## [OBJECTIVE]
Look through the data and write out every line with the word "pixels" in it.

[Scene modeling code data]
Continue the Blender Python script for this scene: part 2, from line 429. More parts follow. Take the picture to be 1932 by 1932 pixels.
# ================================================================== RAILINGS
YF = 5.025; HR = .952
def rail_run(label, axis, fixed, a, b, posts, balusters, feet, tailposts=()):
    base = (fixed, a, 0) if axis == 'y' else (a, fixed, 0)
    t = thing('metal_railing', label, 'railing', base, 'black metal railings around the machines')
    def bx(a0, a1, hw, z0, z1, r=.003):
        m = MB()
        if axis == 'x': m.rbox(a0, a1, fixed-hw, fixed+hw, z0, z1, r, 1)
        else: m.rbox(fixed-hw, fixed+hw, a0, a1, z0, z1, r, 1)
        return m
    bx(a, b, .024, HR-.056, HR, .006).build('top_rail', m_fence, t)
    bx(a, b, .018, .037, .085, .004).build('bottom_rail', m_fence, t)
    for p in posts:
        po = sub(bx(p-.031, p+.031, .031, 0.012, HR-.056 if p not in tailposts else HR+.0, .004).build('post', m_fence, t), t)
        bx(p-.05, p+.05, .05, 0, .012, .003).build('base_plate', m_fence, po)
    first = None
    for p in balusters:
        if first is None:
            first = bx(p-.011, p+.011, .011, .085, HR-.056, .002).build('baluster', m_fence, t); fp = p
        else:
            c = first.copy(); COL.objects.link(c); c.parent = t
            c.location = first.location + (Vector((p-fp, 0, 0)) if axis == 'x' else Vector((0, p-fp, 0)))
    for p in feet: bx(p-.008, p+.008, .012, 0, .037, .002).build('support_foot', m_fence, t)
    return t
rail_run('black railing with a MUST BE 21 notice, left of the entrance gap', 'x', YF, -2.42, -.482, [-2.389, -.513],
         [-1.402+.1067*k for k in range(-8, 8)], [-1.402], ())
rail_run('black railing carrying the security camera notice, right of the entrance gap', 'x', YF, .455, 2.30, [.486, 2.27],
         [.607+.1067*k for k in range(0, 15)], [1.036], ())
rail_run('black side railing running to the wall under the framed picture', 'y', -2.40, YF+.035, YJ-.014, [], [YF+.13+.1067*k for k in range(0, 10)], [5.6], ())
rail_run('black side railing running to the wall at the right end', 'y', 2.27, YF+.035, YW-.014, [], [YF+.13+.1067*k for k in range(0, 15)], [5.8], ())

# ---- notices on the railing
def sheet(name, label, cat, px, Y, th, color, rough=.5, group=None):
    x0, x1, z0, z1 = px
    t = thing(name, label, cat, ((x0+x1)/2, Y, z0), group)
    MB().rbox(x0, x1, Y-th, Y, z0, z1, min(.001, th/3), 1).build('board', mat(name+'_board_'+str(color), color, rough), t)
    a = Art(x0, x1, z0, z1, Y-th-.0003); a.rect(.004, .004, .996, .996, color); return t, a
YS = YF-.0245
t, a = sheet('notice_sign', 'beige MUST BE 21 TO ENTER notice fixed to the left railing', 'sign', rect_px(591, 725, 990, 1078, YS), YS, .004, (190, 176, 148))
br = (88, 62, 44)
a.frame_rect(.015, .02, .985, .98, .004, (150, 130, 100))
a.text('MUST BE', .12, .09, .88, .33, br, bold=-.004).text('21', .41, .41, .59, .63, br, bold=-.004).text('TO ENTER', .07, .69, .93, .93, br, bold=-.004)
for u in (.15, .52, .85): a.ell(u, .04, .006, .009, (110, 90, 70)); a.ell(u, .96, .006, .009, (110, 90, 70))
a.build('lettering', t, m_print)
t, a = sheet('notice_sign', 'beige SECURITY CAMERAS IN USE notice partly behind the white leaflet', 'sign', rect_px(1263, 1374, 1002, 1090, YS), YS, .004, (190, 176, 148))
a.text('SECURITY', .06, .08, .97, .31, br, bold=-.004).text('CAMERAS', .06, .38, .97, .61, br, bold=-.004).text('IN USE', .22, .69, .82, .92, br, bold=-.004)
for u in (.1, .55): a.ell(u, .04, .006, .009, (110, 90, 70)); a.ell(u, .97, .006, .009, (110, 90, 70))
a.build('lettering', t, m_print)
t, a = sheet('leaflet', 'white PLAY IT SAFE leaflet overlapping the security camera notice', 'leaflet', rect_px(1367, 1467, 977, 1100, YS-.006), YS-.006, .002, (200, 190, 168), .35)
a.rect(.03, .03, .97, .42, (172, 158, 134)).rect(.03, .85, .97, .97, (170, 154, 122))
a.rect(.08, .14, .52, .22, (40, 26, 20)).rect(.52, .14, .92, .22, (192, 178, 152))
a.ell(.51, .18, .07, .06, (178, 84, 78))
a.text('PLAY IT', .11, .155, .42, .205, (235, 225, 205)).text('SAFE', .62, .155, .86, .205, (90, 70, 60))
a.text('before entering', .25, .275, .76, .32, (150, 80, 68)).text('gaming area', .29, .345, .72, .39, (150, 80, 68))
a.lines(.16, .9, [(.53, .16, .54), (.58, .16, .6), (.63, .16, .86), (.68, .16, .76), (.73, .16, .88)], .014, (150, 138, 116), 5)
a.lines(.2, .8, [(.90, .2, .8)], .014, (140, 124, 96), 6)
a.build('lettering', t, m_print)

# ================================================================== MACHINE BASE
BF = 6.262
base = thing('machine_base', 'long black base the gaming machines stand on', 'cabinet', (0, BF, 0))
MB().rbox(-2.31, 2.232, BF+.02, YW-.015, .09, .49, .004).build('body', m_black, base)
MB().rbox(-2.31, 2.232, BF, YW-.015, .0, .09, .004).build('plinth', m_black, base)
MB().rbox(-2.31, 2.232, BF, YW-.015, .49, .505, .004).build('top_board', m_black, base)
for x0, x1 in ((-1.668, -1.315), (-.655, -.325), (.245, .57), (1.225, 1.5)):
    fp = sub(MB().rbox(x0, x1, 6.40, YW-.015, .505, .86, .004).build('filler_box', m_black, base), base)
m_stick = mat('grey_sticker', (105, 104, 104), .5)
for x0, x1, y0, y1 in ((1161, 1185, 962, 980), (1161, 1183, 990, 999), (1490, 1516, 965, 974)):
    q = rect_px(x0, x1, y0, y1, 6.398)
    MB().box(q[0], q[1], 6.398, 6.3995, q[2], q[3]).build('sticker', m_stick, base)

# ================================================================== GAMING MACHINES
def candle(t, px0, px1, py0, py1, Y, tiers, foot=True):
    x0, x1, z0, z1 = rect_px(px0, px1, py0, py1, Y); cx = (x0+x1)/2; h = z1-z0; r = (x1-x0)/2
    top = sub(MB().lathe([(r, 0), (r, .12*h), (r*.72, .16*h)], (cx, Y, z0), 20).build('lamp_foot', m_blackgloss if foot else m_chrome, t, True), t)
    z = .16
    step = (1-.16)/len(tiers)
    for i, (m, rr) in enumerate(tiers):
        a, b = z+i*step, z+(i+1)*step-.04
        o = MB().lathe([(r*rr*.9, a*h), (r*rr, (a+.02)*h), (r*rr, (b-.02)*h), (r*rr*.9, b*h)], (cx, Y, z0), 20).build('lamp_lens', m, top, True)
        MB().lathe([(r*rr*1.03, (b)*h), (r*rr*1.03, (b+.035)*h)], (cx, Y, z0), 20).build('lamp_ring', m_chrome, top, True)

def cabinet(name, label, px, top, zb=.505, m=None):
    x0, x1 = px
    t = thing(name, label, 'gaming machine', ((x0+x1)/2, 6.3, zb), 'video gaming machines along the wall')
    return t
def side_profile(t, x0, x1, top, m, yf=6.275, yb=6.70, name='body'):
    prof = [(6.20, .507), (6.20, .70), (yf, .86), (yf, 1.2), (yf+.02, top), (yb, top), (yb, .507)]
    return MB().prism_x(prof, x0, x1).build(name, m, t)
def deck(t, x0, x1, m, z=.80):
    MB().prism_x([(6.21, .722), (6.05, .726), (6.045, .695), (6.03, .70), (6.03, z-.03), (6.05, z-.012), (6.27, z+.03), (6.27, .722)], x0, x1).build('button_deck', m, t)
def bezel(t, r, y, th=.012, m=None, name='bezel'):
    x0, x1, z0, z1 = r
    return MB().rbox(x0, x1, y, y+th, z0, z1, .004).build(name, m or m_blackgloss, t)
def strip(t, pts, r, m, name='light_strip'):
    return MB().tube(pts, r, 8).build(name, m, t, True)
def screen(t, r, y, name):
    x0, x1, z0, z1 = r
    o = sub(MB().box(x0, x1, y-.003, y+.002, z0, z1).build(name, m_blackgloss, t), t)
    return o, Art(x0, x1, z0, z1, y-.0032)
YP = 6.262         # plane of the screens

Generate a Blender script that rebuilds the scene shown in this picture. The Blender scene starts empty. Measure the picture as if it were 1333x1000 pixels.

## [RESULT]
Continue the Blender Python script for this scene: part 2, from line 429. More parts follow. Take the picture to be 1932 by 1932 pixels.
Generate a Blender script that rebuilds the scene shown in this picture. The Blender scene starts empty. Measure the picture as if it were 1333x1000 pixels.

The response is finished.